We can use hashing here to solve this problem efficiently. We can use any traversal and we keep putting the values(node.val) in the hash set. Now at any time if we find k - node.val in hash set we can return true immediately otherwise we keep on traversing the tree. Here is the algorithm of this approach:

• DEF DoesSumExist(root, k):
• hashSet = []
• RETURN DoesSumExistUsingSet(root, k, hashSet)

• DEF DoesSumExistUsingSet(node, k, hashSet):
• IF node == null
• RETURN FALSE
• IF hashSet has (k - node.val)
• RETURN TRUE
• hashSet.Add(node.val)
• RETURN DoesSumExistUsingSet(node.left, k hashSet) OR DoesSumExistUsingSet(node.right, k, hashSet)

You can see we are just traversing tree once in this approach and also the extra space could be less than number of elements in the tree. However HashSet could take more space than an array or list.
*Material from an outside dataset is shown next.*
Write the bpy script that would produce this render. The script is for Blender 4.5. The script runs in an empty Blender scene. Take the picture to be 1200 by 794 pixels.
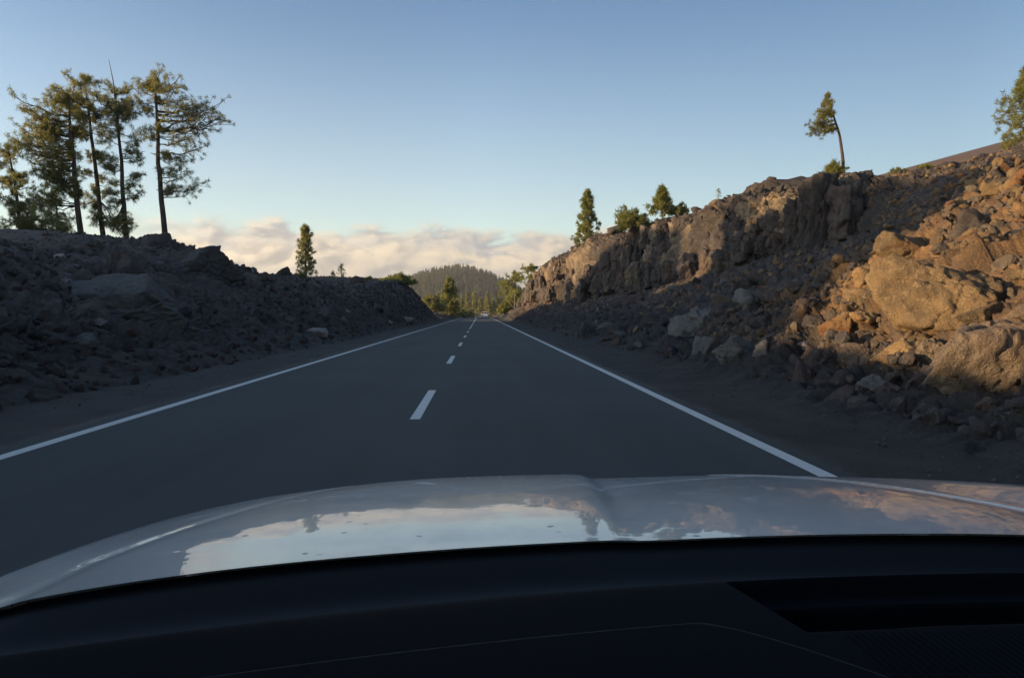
import bpy, bmesh, math, random
import numpy as np
from mathutils import Matrix, Vector

R = math.radians
sc = bpy.context.scene
C = sc.collection
rng = np.random.default_rng(7)
random.seed(7)

# ------------------------------------------------------------------ camera
EYE = 1.35
FPX = 867.0
cam_d = bpy.data.cameras.new('camera')
cam_d.sensor_width = 36.0
cam_d.lens = FPX / 1200 * 36
cam_d.clip_start = 0.05
cam_d.clip_end = 20000
cam = bpy.data.objects.new('camera', cam_d)
cam.location = (0, 0, EYE)
cam.rotation_euler = (R(90 - 2.05), 0, R(-2.5))
C.objects.link(cam)
sc.camera = cam
MC = cam.rotation_euler.to_matrix()

# ------------------------------------------------------------------ sun and sky
SUN_ELEV = 7.0
SUN_AZ = 192.0          # direction the light comes FROM: degrees counter-clockwise from +X
sun_from = Vector((math.cos(R(SUN_AZ)) * math.cos(R(SUN_ELEV)), math.sin(R(SUN_AZ)) * math.cos(R(SUN_ELEV)), math.sin(R(SUN_ELEV))))
sd = bpy.data.lights.new('sun', 'SUN')
sd.energy = 3.5
sd.angle = R(0.6)
sd.color = (1.0, 0.70, 0.38)
sun = bpy.data.objects.new('sun', sd)
sun.rotation_euler = sun_from.to_track_quat('Z', 'Y').to_euler()
C.objects.link(sun)

world = bpy.data.worlds.new('World')
sc.world = world
world.use_nodes = True


class NT:
    """small helper to write node trees as expressions"""
    def __init__(s, tree):
        s.t = tree

    def n(s, typ, ins=None, **kw):
        nd = s.t.nodes.new(typ)
        for k, v in kw.items():
            setattr(nd, k, v)
        for k, v in (ins or {}).items():
            sock = nd.inputs[k]
            if isinstance(v, bpy.types.NodeSocket):
                s.t.links.new(v, sock)
            else:
                sock.default_value = v
        return nd

    def m(s, op, a, b=0.0, c=0.0, clamp=False):
        return s.n('ShaderNodeMath', {0: a, 1: b, 2: c}, operation=op, use_clamp=clamp).outputs[0]

    def smooth(s, v, a, b, lo=0.0, hi=1.0):
        return s.n('ShaderNodeMapRange', {'Value': v, 'From Min': a, 'From Max': b, 'To Min': lo, 'To Max': hi}, interpolation_type='SMOOTHSTEP').outputs[0]

    def mix(s, f, a, b, blend='MIX'):
        nd = s.n('ShaderNodeMix', {}, data_type='RGBA', blend_type=blend)
        for idx, v in ((0, f), (6, a), (7, b)):
            if isinstance(v, bpy.types.NodeSocket):
                s.t.links.new(v, nd.inputs[idx])
            else:
                nd.inputs[idx].default_value = v if idx == 0 else (*v[:3], 1)
        return nd.outputs[2]

    def noise(s, vec, scale, detail=4, rough=.55, dist=0.0, lac=2.0):
        return s.n('ShaderNodeTexNoise', {'Vector': vec, 'Scale': scale, 'Detail': detail, 'Roughness': rough, 'Distortion': dist, 'Lacunarity': lac}).outputs[0]

    def xyz(s, x, y, z=0.0):
        return s.n('ShaderNodeCombineXYZ', {0: x, 1: y, 2: z}).outputs[0]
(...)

I am giving the implementation of Approach 2 and Approach 3.

Implementation in C#:

Approach 2: Flatten the BSTree to Sorted Array:

    public bool FindTarget(TreeNode root, int k) 

    {

        List<int> flattenBSTreeList = new List<int>();

        this.FlattenBSTree(root, flattenBSTreeList);

        return this.IsSumExist(flattenBSTreeList, k);

    }

    

    private void FlattenBSTree(TreeNode node, List<int> flattenBSTreeList)

    {

        if (node != null)

        {

            this.FlattenBSTree(node.left, flattenBSTreeList);

            flattenBSTreeList.Add(node.val);

            this.FlattenBSTree(node.right, flattenBSTreeList);

        }

    }

    private bool IsSumExist(List<int> flattenBSTreeList, int k)

    {

        int start = 0, end = flattenBSTreeList.Count - 1;

        while (start < end)

        {

            int currSum = flattenBSTreeList[start] + flattenBSTreeList[end];

            if (currSum == k)

            {

                return true;

            }

            else if (currSum < k)

            {

                ++start;

            }

            else

            {

                --end;

            }

        }

        return false;

    }

Approach 3: Using Hashing:

    public bool FindTarget(TreeNode root, int k) 

    {    

        HashSet<int> nodeValSet = new HashSet<int>();

        return this.IsSumExist(root, nodeValSet, k);

    }

    

    private bool IsSumExist(TreeNode node, HashSet<int> nodeValSet, int k)

    {

        if (node == null)

        {

            return false;

        }        

        if (nodeValSet.Contains(k - node.val))

        {

            return true;

        }

        nodeValSet.Add(node.val);        

        return this.IsSumExist(node.left, nodeValSet, k) || 

            this.IsSumExist(node.right, nodeValSet, k);

    }

Complexity: O(n) but preferred is approach 3 as it does only one traversal.